#### PROVIDED DATA

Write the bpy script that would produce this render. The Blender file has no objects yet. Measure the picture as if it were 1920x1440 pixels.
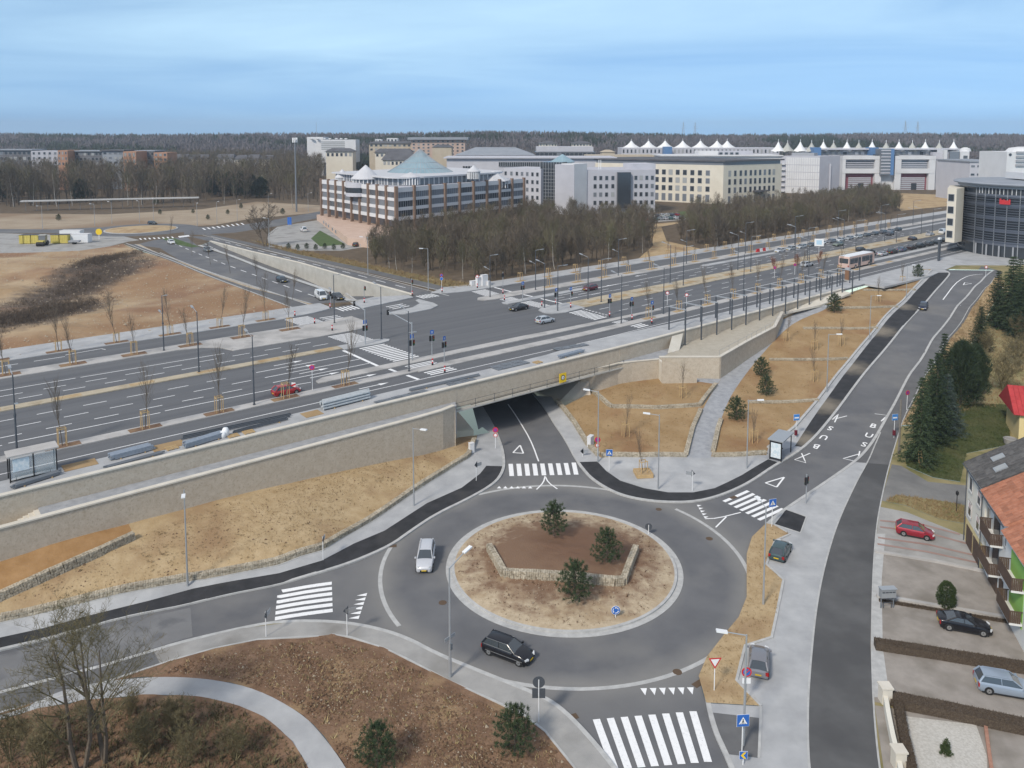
import bpy, math, random
import numpy as np
from mathutils import Vector, Matrix, geometry, noise
random.seed(7); RNG = np.random.default_rng(7)
scene = bpy.context.scene
COL = scene.collection
R = math.radians
# ------------------------------------------------------------------ camera, sky, sun, exposure
PITCH = R(5.2); FPX = 1514.7 * math.cos(PITCH); CAM_Z = 40.5 * math.cos(PITCH); HORIZON = 250.0
CY = HORIZON + FPX * math.tan(PITCH)               # the optical axis meets the picture here: the lens is shifted downwards
CAM_Y = CAM_Z * math.tan(PITCH) - 12.57
cd = bpy.data.cameras.new('camera'); cam = bpy.data.objects.new('camera', cd); COL.objects.link(cam)
cd.sensor_width = 36; cd.lens = 36 * FPX / 1920; cd.shift_y = -(720 - CY) / 1920; cd.clip_start = 0.5; cd.clip_end = 9000
cam.location = (0, CAM_Y, CAM_Z); cam.rotation_euler = (math.pi / 2 - PITCH, 0, 0)
scene.camera = cam
SUN_AZ = math.atan2(-0.55, -0.80); SUN_EL = R(40)
world = bpy.data.worlds.new('World'); scene.world = world; world.use_nodes = True
def build_world():
    nt = world.node_tree; N = nt.nodes; L = nt.links; N.clear()
    out = N.new('ShaderNodeOutputWorld'); bg = N.new('ShaderNodeBackground')
    sky = N.new('ShaderNodeTexSky'); sky.sky_type = 'NISHITA'; sky.sun_disc = False
    sky.sun_elevation = SUN_EL; sky.sun_rotation = SUN_AZ; sky.altitude = 300
    sky.air_density = 1.0; sky.dust_density = 0.3; sky.ozone_density = 3.0
    tc = N.new('ShaderNodeTexCoord')
    # lift the sampled elevation a little: the air over the plateau is clear down to the horizon
    mp = N.new('ShaderNodeMapping'); mp.inputs['Location'].default_value = (0, 0, 0.17)
    L.new(tc.outputs['Generated'], mp.inputs['Vector']); L.new(mp.outputs['Vector'], sky.inputs['Vector'])
    # thin stratus: noise on the direction projected to a cloud layer
    sep = N.new('ShaderNodeSeparateXYZ'); L.new(tc.outputs['Generated'], sep.inputs[0])
    mx = N.new('ShaderNodeMath'); mx.operation = 'ABSOLUTE'; L.new(sep.outputs['Z'], mx.inputs[0])
    ad = N.new('ShaderNodeMath'); ad.operation = 'ADD'; ad.inputs[1].default_value = 0.07; L.new(mx.outputs[0], ad.inputs[0])
    dv = N.new('ShaderNodeVectorMath'); dv.operation = 'DIVIDE'
    cb = N.new('ShaderNodeCombineXYZ'); cb.inputs[2].default_value = 1.0
    L.new(ad.outputs[0], cb.inputs[0]); L.new(ad.outputs[0], cb.inputs[1])
    L.new(tc.outputs['Generated'], dv.inputs[0]); L.new(cb.outputs[0], dv.inputs[1])
    sc = N.new('ShaderNodeMapping'); sc.inputs['Scale'].default_value = (0.55, 0.8, 0.0); sc.inputs['Location'].default_value = (3.1, 1.7, 0)
    L.new(dv.outputs[0], sc.inputs['Vector'])
    n1 = N.new('ShaderNodeTexNoise'); n1.inputs['Scale'].default_value = 0.55; n1.inputs['Detail'].default_value = 7; n1.inputs['Roughness'].default_value = 0.55
    n1.inputs['Distortion'].default_value = 0.6
    L.new(sc.outputs[0], n1.inputs['Vector'])
    rp = N.new('ShaderNodeValToRGB'); rp.color_ramp.elements[0].position = 0.05; rp.color_ramp.elements[1].position = 0.95
    rp.color_ramp.elements[0].color = (0, 0, 0, 1); rp.color_ramp.elements[1].color = (1, 1, 1, 1)
    L.new(n1.outputs['Fac'], rp.inputs[0])
    # cloud cover thins out towards the horizon
    el = N.new('ShaderNodeMapRange'); el.inputs['From Min'].default_value = 0.0; el.inputs['From Max'].default_value = 0.10
    el.inputs['To Min'].default_value = 0.2; el.inputs['To Max'].default_value = 1.0
    L.new(sep.outputs['Z'], el.inputs['Value'])
    fm = N.new('ShaderNodeMath'); fm.operation = 'MULTIPLY'; L.new(rp.outputs[0], fm.inputs[0]); L.new(el.outputs[0], fm.inputs[1])
    gm = N.new('ShaderNodeMix'); gm.data_type = 'RGBA'; gm.blend_type = 'MULTIPLY'; gm.inputs['Factor'].default_value = 1.0
    L.new(sky.outputs[0], gm.inputs[6]); gm.inputs[7].default_value = SKY_TINT
    mix = N.new('ShaderNodeMix'); mix.data_type = 'RGBA'
    # the veil is pale blue low down, where it is seen edge-on through clear air, and white overhead
    ve = N.new('ShaderNodeMapRange'); ve.inputs['From Min'].default_value = 0.16; ve.inputs['From Max'].default_value = 0.5; L.new(sep.outputs['Z'], ve.inputs['Value'])
    vc = N.new('ShaderNodeMix'); vc.data_type = 'RGBA'; L.new(ve.outputs[0], vc.inputs['Factor']); vc.inputs[6].default_value = CLOUD_COL; vc.inputs[7].default_value = VEIL_COL; L.new(vc.outputs[2], mix.inputs[7])
    L.new(fm.outputs[0], mix.inputs['Factor']); L.new(gm.outputs[2], mix.inputs[6])
    L.new(mix.outputs[2], bg.inputs['Color']); bg.inputs['Strength'].default_value = SKY_STRENGTH
    L.new(bg.outputs[0], out.inputs['Surface'])
SKY_TINT = (.80, 1.0, 1.10, 1); CLOUD_COL = (4.9, 7.0, 8.4, 1); VEIL_COL = (6.6, 6.6, 6.5, 1); SKY_STRENGTH = 0.118
build_world()
sl = bpy.data.lights.new('sun', 'SUN'); sun = bpy.data.objects.new('sun', sl); COL.objects.link(sun)
sl.energy = 2.7; sl.angle = R(9); sl.color = (1.0, 0.92, 0.80)
sd = Vector((math.sin(SUN_AZ) * math.cos(SUN_EL), math.cos(SUN_AZ) * math.cos(SUN_EL), math.sin(SUN_EL)))
sun.rotation_euler = sd.to_track_quat('Z', 'Y').to_euler()
vs = scene.view_settings
vs.view_transform = 'Standard'; vs.look = 'None'; vs.gamma = 1.0; vs.use_curve_mapping = False; vs.exposure = 0.30
scene.cycles.max_bounces = 5; scene.cycles.diffuse_bounces = 2; scene.cycles.glossy_bounces = 2; scene.cycles.transmission_bounces = 4
scene.cycles.transparent_max_bounces = 6; scene.cycles.caustics_reflective = False; scene.cycles.caustics_refractive = False

# ------------------------------------------------------------------ where things stand
_c, _s = math.cos(PITCH), math.sin(PITCH)
def W(px, py, z=0.0):
    """plan position of the point at height z seen at (px, py) of the 1920 x 1440 photograph"""
    a = (px - 960) / FPX; b = (py - CY) / FPX
    t = (z - CAM_Z) / (-_s - b * _c)
    return (a * t, (_c - b * _s) * t + CAM_Y)
BU = (math.sin(R(51)), math.cos(R(51))); BN = (-BU[1], BU[0]); BO = W(640, 777, 7.63)
ZB = 7.3                                           # level of the boulevard
def B(u, v):
    """boulevard frame: u along it, v across (0 = outer face of the near parapet)"""
    v = v + 0.037 * max(0.0, u - 50)
    return (BO[0] + u * BU[0] + v * BN[0], BO[1] + u * BU[1] + v * BN[1])
def UV(x, y):
    x -= BO[0]; y -= BO[1]
    u = x * BU[0] + y * BU[1]; v = x * BN[0] + y * BN[1]
    return (u, v - 0.037 * max(0.0, u - 50))
BANG = math.atan2(BU[1], BU[0])                     # heading of the boulevard
BANG2 = BANG + 0.037
RC = (4.84, 63.3)                                   # roundabout centre
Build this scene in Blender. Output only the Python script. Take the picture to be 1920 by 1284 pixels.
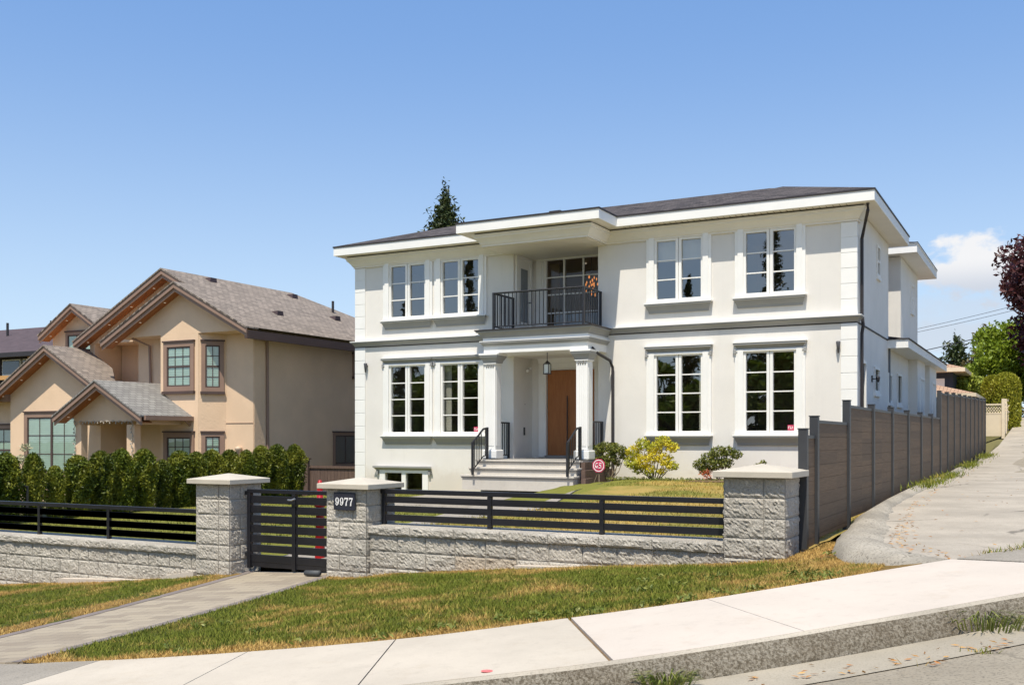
import bpy, math, random
import numpy as np
from mathutils import Vector, noise
random.seed(7); rng = np.random.default_rng(7)
SC = bpy.context.scene; COL = SC.collection
for o in list(bpy.data.objects): bpy.data.objects.remove(o)
R = math.radians

# ------------------------------------------------------------------ camera (z = 0 is the height of the lens; x runs along the facade, y into the lots)
cd = bpy.data.cameras.new('camera'); cam = bpy.data.objects.new('camera', cd); COL.objects.link(cam)
cd.sensor_width = 36; cd.lens = 35.8875; cd.shift_y = 0.09375; cd.clip_start = .1; cd.clip_end = 4000
cam.location = (0, 0, 0); cam.rotation_euler = (R(90), 0, R(27.94)); SC.camera = cam
SC.view_settings.view_transform = 'Standard'; SC.view_settings.look = 'None'
SC.view_settings.exposure = 0.17; SC.view_settings.gamma = 1.0
SC.cycles.max_bounces = 8; SC.cycles.transparent_max_bounces = 16

# ------------------------------------------------------------------ sun and sky
SUN = Vector((.087, -.459, 1)).normalized()
ld = bpy.data.lights.new('sun', 'SUN'); sun = bpy.data.objects.new('sun', ld); COL.objects.link(sun)
ld.energy = 5.0; ld.angle = R(.53); ld.color = (1, .925, .79)
sun.rotation_euler = (-SUN).to_track_quat('-Z', 'Y').to_euler(); sun.location = (0, -20, 40)
W = bpy.data.worlds.new('World'); SC.world = W; W.use_nodes = True
nt = W.node_tree; nt.nodes.clear()
def wn(t, **k):
    n = nt.nodes.new(t)
    for a, b in k.items(): setattr(n, a, b)
    return n
wo = wn('ShaderNodeOutputWorld'); bg = wn('ShaderNodeBackground'); sky = wn('ShaderNodeTexSky')
sky.sky_type = 'NISHITA'; sky.sun_disc = False; sky.sun_elevation = math.asin(SUN.z)
sky.sun_rotation = math.atan2(SUN.x, SUN.y); sky.air_density = 1.0; sky.dust_density = 0.3; sky.ozone_density = 2.2; sky.altitude = 100
bg.inputs[1].default_value = .09
tc = wn('ShaderNodeTexCoord')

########

REQUIRED TASK.
Repeat exactly the stretch of lines that opens with the line containing "Build this scene" and closes with the line containing "SC.cycles.max_bounces = 8;". Leave the pictures out, and add nothing.

EXERCISE RESULT.
Build this scene in Blender. Output only the Python script. Take the picture to be 1920 by 1284 pixels.
import bpy, math, random
import numpy as np
from mathutils import Vector, noise
random.seed(7); rng = np.random.default_rng(7)
SC = bpy.context.scene; COL = SC.collection
for o in list(bpy.data.objects): bpy.data.objects.remove(o)
R = math.radians

# ------------------------------------------------------------------ camera (z = 0 is the height of the lens; x runs along the facade, y into the lots)
cd = bpy.data.cameras.new('camera'); cam = bpy.data.objects.new('camera', cd); COL.objects.link(cam)
cd.sensor_width = 36; cd.lens = 35.8875; cd.shift_y = 0.09375; cd.clip_start = .1; cd.clip_end = 4000
cam.location = (0, 0, 0); cam.rotation_euler = (R(90), 0, R(27.94)); SC.camera = cam
SC.view_settings.view_transform = 'Standard'; SC.view_settings.look = 'None'
SC.view_settings.exposure = 0.17; SC.view_settings.gamma = 1.0
SC.cycles.max_bounces = 8; SC.cycles.transparent_max_bounces = 16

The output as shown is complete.